If you take the view of Miller and Modigliani then you would see dividends to be a residual amount after investing in NPV projects which would leave them to be irrelevant when trying to increase company value. What they argue if you give a dividend it must mean that you have no investment opportunities and so this should be more worrying to investors than not recieving a constant flow of returns.
With this in mind I beleive this shows investors to be short sighted which forces managers to jeaporadise the long term value of the company to be able to meet the short term needs of the shareholders. An example of this is the fact American company's release quarterly figures and returns to shareholders just to signal to them that they are doing ok, whether this is true or not?!
The questions is therefore, if managers can find a better way to show to investors that they are putting their money to good use? Because if they just simply reduce or cut dividends investors see this as a sign the company is doing bad and be convinced they need to reduce their risk and move their stocks to another compny, or the other option is to demand higher returns to feel more secure. If this is the case to an extent it allows sharehodlers to hold leverage other managers doesn't it?

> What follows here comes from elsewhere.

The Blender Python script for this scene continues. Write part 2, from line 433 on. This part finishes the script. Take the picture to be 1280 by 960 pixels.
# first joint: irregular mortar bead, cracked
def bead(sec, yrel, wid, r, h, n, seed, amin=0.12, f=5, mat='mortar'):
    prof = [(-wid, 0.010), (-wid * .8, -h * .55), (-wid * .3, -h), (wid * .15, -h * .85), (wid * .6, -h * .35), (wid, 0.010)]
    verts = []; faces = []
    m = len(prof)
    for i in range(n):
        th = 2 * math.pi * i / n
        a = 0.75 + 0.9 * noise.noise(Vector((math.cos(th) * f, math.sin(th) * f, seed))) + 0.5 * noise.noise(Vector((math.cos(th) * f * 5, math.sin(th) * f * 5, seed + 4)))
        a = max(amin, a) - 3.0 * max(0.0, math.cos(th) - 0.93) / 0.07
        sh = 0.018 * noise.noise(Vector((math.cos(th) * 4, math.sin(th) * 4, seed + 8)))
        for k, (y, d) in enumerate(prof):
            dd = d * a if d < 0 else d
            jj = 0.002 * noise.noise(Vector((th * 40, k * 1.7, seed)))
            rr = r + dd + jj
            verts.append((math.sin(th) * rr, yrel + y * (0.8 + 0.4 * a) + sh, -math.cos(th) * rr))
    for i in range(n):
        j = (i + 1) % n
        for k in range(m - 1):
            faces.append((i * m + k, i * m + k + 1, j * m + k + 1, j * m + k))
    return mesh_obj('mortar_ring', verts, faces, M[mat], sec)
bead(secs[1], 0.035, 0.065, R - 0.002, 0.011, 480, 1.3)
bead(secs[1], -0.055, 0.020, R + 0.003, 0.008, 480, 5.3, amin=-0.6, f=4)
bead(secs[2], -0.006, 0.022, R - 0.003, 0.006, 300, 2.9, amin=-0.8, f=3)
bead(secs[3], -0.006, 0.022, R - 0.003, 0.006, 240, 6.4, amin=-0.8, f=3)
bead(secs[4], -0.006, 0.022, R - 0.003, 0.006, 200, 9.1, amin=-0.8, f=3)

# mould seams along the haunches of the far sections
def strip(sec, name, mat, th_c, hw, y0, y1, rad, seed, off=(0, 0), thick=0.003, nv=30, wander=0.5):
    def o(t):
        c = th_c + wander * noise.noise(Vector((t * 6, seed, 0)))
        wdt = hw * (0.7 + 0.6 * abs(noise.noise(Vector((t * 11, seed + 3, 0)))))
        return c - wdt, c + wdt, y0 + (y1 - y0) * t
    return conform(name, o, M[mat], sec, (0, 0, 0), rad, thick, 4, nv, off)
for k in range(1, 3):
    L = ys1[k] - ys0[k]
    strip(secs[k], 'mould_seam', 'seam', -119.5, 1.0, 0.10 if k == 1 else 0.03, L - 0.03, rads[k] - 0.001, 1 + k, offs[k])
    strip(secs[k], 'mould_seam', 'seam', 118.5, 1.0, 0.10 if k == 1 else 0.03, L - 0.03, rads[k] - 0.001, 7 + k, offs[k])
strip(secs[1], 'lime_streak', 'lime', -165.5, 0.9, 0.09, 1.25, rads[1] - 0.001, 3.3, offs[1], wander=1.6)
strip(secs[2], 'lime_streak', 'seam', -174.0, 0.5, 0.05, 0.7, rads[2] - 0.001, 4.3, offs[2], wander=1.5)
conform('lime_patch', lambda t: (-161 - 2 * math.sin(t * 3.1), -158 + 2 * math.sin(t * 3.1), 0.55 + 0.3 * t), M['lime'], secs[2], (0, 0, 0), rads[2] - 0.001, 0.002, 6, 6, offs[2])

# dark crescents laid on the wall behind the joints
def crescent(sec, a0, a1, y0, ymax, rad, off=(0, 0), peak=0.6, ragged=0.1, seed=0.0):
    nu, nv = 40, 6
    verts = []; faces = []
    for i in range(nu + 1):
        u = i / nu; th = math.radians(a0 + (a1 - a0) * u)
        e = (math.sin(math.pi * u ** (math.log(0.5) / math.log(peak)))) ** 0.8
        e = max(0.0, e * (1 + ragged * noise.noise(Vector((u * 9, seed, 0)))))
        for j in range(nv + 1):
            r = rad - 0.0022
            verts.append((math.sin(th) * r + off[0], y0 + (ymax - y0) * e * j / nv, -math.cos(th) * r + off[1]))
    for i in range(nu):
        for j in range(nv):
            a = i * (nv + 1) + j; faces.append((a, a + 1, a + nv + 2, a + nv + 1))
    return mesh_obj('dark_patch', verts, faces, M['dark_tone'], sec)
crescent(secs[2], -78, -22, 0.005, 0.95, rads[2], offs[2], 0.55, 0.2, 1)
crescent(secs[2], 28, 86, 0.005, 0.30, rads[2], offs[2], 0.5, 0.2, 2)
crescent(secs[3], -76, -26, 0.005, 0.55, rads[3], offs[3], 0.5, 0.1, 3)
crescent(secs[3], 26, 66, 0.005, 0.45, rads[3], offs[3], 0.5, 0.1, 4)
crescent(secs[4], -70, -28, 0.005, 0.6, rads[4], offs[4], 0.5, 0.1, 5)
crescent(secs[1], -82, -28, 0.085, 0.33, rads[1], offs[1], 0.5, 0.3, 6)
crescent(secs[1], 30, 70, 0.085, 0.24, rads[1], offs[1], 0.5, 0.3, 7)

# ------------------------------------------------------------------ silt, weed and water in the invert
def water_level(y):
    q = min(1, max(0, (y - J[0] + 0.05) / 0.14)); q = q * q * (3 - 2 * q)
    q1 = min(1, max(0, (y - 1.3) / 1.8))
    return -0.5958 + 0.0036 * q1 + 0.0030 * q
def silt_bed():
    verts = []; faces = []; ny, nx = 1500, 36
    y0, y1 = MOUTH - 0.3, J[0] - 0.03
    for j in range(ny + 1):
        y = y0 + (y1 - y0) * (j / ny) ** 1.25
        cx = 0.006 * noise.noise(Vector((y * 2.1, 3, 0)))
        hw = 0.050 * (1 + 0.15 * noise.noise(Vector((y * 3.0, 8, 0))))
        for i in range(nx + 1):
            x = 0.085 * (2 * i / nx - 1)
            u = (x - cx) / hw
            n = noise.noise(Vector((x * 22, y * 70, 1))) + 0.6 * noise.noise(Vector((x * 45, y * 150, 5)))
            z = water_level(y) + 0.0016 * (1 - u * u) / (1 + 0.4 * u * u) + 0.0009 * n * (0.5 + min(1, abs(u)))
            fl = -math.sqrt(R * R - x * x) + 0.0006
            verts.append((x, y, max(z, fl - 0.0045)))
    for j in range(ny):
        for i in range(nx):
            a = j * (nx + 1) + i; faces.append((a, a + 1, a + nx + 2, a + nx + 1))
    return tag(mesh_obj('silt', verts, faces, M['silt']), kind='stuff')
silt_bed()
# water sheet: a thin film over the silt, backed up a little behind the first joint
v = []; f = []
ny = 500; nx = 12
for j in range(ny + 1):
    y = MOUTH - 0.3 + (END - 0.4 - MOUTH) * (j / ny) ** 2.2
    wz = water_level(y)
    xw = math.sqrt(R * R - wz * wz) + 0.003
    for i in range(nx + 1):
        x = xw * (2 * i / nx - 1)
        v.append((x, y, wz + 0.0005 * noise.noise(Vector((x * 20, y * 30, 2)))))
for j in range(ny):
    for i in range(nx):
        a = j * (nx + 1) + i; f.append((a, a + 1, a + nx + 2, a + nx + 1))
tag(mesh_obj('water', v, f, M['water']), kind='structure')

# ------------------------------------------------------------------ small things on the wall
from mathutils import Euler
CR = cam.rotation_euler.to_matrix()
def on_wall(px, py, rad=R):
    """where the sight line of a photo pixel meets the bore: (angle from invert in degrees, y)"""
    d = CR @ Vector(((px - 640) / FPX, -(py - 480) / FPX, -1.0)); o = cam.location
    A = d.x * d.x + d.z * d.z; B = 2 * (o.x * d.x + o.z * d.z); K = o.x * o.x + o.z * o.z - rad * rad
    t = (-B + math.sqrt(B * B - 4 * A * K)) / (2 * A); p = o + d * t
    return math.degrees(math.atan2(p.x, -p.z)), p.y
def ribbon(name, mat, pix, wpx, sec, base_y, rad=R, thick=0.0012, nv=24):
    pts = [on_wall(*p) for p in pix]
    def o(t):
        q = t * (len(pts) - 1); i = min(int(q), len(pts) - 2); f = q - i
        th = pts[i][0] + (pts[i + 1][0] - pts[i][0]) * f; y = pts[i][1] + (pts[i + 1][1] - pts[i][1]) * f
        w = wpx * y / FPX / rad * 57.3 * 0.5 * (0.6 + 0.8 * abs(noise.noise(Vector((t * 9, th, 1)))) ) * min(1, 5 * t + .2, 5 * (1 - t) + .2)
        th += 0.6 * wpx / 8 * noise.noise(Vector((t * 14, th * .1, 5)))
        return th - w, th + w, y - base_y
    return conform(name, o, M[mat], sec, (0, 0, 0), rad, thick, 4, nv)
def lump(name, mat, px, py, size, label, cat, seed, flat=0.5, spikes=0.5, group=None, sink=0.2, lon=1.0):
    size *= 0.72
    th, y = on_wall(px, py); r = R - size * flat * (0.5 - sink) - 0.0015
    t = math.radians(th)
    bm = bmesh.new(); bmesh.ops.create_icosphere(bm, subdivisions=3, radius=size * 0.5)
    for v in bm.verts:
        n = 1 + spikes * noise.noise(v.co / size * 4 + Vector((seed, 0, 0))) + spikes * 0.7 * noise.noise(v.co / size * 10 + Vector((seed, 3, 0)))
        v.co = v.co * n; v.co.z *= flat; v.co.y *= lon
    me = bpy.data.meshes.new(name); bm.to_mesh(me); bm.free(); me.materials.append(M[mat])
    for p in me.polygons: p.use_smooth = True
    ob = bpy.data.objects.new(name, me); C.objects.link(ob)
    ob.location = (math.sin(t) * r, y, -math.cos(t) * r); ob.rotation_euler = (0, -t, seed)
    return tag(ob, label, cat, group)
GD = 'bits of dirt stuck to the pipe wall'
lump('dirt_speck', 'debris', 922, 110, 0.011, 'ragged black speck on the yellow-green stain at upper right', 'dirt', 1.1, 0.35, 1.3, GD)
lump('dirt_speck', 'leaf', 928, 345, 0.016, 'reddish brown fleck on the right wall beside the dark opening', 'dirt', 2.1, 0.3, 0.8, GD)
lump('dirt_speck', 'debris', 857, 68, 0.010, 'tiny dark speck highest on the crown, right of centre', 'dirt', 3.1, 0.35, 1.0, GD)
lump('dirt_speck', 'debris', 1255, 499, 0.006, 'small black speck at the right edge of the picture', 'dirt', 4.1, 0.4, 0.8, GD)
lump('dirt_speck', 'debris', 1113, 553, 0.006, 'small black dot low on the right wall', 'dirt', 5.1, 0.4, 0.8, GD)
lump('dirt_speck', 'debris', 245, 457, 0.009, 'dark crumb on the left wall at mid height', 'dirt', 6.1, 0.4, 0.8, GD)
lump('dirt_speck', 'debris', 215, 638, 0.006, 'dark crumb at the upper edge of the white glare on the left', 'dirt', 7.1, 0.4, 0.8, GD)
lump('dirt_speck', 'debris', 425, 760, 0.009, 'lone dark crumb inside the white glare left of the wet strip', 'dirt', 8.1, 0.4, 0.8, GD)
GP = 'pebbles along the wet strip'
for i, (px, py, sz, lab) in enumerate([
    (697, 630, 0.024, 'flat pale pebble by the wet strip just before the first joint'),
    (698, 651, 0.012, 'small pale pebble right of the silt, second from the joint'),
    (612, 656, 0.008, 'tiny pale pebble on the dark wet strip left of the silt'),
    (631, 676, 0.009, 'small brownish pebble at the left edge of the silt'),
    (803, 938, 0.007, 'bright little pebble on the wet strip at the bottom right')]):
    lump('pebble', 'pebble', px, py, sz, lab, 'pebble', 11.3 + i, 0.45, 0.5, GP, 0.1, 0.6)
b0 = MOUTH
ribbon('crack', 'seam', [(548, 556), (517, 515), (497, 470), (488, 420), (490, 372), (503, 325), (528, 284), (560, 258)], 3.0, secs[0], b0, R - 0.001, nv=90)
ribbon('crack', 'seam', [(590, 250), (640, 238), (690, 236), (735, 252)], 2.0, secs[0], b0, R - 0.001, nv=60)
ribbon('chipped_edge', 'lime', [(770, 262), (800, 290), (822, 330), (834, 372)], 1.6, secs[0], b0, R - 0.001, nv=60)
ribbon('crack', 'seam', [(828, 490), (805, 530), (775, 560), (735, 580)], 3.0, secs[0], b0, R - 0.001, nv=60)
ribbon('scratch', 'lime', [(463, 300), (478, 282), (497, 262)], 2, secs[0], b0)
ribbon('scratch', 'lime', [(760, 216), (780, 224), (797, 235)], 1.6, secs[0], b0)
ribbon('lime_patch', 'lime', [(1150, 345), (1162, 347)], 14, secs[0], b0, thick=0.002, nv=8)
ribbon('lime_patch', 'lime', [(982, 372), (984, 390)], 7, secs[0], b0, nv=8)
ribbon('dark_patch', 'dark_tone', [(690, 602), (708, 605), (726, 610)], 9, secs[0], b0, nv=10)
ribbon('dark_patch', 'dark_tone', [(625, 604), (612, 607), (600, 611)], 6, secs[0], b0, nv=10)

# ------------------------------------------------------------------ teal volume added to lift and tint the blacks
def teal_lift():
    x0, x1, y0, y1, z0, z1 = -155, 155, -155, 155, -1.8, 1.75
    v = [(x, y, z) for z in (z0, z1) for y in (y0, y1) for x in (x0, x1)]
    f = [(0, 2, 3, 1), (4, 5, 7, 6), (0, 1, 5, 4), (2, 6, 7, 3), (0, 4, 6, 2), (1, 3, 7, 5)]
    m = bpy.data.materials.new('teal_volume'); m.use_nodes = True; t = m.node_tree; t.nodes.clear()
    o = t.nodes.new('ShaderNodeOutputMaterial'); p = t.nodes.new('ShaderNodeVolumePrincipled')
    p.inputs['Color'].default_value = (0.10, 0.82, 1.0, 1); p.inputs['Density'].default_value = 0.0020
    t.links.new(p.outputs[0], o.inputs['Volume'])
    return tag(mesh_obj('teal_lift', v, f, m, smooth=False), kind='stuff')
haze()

Since the recession, one way company's have helped their surivival is through costs cutting of unnecssary expenses and as dividends are not a legal obligation, this fell under this category. Even big organsiations like Anglo Amercian were going this, but because others were doing this also shareholders don't hold the leverage because moving their stake to another would not solve anything. Despite this reasoning share prices of company's still fell supprting the Bird in Hand Arguement that dividends help show to investors the certainty of future cashflows and returns of the company, but since Anglo American restored dividends in 2010 share prices began to rise again showing investors are gaining more confidence and security in their management.